Reproduce precisely the lines between the start of the data below and the line with "z0+.05, z1-.05).build('pane', GLASS, t)", both included.

## Information supplied
┌────────

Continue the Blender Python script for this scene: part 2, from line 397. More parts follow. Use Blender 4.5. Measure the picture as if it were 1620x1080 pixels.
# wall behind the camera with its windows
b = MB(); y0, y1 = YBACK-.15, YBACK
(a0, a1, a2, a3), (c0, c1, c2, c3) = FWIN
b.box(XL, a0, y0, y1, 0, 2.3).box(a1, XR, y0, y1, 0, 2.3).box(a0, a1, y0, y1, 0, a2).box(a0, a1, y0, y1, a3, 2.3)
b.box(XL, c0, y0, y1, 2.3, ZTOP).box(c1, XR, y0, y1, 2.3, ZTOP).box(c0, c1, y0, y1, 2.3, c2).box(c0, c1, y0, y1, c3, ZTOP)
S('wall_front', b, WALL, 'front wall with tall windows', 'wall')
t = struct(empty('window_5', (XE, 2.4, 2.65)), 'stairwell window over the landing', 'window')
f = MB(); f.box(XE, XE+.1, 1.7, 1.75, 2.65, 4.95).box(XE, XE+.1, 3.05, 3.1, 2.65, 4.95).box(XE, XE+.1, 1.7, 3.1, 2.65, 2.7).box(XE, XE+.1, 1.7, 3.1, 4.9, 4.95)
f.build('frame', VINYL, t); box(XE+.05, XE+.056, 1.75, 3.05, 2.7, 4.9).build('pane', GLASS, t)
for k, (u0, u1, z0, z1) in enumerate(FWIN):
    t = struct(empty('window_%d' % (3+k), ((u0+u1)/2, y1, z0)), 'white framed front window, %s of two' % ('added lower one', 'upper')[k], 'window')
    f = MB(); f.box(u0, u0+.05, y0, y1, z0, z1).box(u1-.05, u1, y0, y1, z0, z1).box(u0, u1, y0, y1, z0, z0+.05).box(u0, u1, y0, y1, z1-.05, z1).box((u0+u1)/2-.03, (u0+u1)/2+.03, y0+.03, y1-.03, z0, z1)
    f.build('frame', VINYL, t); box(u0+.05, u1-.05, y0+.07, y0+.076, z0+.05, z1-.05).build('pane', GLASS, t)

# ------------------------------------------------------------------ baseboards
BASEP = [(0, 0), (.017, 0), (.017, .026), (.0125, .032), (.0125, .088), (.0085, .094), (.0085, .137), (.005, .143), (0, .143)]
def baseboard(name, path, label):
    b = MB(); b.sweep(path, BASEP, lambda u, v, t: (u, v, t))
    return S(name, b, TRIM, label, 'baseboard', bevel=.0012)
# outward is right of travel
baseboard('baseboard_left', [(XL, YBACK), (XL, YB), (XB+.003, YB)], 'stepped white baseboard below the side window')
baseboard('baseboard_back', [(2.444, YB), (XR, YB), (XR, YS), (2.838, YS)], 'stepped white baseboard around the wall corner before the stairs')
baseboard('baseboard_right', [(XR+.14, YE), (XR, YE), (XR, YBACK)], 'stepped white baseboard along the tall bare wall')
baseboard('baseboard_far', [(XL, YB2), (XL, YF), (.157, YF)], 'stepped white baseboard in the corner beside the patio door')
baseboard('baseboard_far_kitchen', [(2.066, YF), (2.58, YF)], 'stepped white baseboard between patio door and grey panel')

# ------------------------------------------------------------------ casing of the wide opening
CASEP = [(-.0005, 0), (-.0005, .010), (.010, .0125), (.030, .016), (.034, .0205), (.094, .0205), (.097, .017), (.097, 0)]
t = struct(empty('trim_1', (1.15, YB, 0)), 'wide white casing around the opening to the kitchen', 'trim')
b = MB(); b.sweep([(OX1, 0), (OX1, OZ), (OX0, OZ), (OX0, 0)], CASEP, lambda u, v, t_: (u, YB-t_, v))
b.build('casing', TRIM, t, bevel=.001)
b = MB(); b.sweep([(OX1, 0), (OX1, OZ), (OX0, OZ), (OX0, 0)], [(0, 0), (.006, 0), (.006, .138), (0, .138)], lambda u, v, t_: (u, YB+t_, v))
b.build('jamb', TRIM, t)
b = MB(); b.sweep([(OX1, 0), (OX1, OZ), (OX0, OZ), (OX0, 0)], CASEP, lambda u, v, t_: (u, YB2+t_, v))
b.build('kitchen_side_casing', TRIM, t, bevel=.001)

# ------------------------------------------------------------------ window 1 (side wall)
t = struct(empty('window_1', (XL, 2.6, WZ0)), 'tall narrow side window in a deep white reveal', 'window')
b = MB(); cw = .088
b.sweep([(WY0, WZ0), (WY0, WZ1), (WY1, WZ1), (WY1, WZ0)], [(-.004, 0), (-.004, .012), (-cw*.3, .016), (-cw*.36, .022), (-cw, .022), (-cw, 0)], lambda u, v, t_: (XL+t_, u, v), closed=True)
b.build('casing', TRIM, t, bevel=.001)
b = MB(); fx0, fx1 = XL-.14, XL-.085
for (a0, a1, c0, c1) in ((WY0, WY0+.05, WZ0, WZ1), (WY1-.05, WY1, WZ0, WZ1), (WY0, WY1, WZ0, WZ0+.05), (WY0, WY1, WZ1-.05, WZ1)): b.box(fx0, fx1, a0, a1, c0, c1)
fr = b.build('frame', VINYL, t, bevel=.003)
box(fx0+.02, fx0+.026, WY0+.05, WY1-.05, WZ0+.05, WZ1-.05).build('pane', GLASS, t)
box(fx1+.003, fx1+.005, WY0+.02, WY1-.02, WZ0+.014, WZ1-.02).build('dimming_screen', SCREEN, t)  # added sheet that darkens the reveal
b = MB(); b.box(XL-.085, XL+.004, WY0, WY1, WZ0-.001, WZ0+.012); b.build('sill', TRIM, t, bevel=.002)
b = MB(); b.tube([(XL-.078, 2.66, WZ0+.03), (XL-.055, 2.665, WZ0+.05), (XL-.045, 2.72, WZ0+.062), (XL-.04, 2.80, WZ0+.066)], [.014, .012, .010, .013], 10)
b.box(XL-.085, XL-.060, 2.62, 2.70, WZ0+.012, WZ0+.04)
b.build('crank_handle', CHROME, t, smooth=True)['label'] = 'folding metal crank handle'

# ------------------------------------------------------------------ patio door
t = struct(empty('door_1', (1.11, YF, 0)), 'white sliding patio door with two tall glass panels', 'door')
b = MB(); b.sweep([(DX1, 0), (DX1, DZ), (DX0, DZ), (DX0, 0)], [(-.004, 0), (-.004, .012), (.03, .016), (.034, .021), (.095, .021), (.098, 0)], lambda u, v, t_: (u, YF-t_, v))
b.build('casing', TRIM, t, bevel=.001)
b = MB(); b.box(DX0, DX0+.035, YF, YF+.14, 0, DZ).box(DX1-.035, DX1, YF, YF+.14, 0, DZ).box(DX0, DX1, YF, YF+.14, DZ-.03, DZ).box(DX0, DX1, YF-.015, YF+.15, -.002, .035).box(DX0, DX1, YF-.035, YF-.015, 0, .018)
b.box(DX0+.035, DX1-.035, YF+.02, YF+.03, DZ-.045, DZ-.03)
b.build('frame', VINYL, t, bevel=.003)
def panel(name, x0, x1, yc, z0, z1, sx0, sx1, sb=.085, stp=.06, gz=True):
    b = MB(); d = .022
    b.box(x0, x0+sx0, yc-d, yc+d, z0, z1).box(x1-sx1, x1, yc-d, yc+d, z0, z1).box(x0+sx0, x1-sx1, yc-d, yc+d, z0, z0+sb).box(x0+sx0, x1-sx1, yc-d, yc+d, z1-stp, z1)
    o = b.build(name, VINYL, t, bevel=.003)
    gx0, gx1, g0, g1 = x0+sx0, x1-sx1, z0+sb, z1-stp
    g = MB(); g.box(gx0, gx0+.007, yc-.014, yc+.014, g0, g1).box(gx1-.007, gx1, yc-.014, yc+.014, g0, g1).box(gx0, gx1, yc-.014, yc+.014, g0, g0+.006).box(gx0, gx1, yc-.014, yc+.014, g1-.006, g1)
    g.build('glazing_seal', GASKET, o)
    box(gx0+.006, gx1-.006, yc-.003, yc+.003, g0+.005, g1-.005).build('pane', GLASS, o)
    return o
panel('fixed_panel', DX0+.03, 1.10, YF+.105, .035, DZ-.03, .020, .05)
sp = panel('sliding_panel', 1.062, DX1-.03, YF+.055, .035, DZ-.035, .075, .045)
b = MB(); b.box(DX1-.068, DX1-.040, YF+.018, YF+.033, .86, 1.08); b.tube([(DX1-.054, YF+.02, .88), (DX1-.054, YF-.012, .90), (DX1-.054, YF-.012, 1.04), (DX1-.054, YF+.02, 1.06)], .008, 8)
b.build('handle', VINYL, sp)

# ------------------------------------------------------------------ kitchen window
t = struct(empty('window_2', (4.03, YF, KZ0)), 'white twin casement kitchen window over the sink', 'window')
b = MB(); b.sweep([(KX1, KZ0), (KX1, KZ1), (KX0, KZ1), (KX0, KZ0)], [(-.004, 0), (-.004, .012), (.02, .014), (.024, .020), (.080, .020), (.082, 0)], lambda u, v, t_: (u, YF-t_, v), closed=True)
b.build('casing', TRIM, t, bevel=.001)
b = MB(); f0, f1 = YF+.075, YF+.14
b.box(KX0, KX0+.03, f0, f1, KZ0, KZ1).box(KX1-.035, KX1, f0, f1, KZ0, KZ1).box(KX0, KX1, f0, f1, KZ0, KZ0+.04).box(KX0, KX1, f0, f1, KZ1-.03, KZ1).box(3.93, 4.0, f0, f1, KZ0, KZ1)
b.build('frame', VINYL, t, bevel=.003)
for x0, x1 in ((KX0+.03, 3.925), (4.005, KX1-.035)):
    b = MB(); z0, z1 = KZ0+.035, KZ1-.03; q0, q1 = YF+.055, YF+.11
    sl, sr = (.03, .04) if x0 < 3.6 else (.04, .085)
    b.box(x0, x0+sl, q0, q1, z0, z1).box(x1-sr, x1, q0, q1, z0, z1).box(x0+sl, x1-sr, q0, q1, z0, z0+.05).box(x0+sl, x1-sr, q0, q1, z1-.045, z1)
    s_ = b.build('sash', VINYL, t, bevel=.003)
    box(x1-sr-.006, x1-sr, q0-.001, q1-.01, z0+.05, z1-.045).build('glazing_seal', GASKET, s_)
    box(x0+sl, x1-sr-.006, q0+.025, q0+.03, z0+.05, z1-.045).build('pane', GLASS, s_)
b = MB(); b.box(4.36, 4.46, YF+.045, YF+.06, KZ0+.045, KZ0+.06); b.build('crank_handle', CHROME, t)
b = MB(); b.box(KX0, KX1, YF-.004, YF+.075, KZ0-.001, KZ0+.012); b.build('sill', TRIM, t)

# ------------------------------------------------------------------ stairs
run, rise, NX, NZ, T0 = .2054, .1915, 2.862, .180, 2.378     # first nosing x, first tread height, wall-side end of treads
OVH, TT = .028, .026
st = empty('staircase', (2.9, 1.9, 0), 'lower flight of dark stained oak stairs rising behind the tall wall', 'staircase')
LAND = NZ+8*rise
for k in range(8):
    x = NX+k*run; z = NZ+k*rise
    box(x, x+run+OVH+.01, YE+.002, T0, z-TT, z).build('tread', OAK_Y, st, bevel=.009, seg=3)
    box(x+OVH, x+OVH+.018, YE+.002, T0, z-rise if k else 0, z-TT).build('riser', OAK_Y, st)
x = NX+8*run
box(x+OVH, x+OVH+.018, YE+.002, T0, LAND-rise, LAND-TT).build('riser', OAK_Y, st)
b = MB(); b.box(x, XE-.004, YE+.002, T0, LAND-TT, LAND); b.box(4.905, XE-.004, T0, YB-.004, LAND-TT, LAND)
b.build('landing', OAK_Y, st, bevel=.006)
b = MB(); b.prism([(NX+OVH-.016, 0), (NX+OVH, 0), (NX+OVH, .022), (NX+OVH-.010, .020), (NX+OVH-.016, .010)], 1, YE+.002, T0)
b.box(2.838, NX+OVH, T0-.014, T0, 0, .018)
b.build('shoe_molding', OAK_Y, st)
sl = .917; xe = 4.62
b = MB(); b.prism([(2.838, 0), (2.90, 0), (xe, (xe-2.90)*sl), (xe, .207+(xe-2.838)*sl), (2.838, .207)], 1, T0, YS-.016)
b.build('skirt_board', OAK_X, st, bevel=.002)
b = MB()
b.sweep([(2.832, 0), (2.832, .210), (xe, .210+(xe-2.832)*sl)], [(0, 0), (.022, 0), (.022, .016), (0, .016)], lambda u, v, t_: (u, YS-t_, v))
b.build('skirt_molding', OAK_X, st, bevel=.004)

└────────

## Solution
Continue the Blender Python script for this scene: part 2, from line 397. More parts follow. Use Blender 4.5. Measure the picture as if it were 1620x1080 pixels.
# wall behind the camera with its windows
b = MB(); y0, y1 = YBACK-.15, YBACK
(a0, a1, a2, a3), (c0, c1, c2, c3) = FWIN
b.box(XL, a0, y0, y1, 0, 2.3).box(a1, XR, y0, y1, 0, 2.3).box(a0, a1, y0, y1, 0, a2).box(a0, a1, y0, y1, a3, 2.3)
b.box(XL, c0, y0, y1, 2.3, ZTOP).box(c1, XR, y0, y1, 2.3, ZTOP).box(c0, c1, y0, y1, 2.3, c2).box(c0, c1, y0, y1, c3, ZTOP)
S('wall_front', b, WALL, 'front wall with tall windows', 'wall')
t = struct(empty('window_5', (XE, 2.4, 2.65)), 'stairwell window over the landing', 'window')
f = MB(); f.box(XE, XE+.1, 1.7, 1.75, 2.65, 4.95).box(XE, XE+.1, 3.05, 3.1, 2.65, 4.95).box(XE, XE+.1, 1.7, 3.1, 2.65, 2.7).box(XE, XE+.1, 1.7, 3.1, 4.9, 4.95)
f.build('frame', VINYL, t); box(XE+.05, XE+.056, 1.75, 3.05, 2.7, 4.9).build('pane', GLASS, t)
for k, (u0, u1, z0, z1) in enumerate(FWIN):
    t = struct(empty('window_%d' % (3+k), ((u0+u1)/2, y1, z0)), 'white framed front window, %s of two' % ('added lower one', 'upper')[k], 'window')
    f = MB(); f.box(u0, u0+.05, y0, y1, z0, z1).box(u1-.05, u1, y0, y1, z0, z1).box(u0, u1, y0, y1, z0, z0+.05).box(u0, u1, y0, y1, z1-.05, z1).box((u0+u1)/2-.03, (u0+u1)/2+.03, y0+.03, y1-.03, z0, z1)
    f.build('frame', VINYL, t); box(u0+.05, u1-.05, y0+.07, y0+.076, z0+.05, z1-.05).build('pane', GLASS, t)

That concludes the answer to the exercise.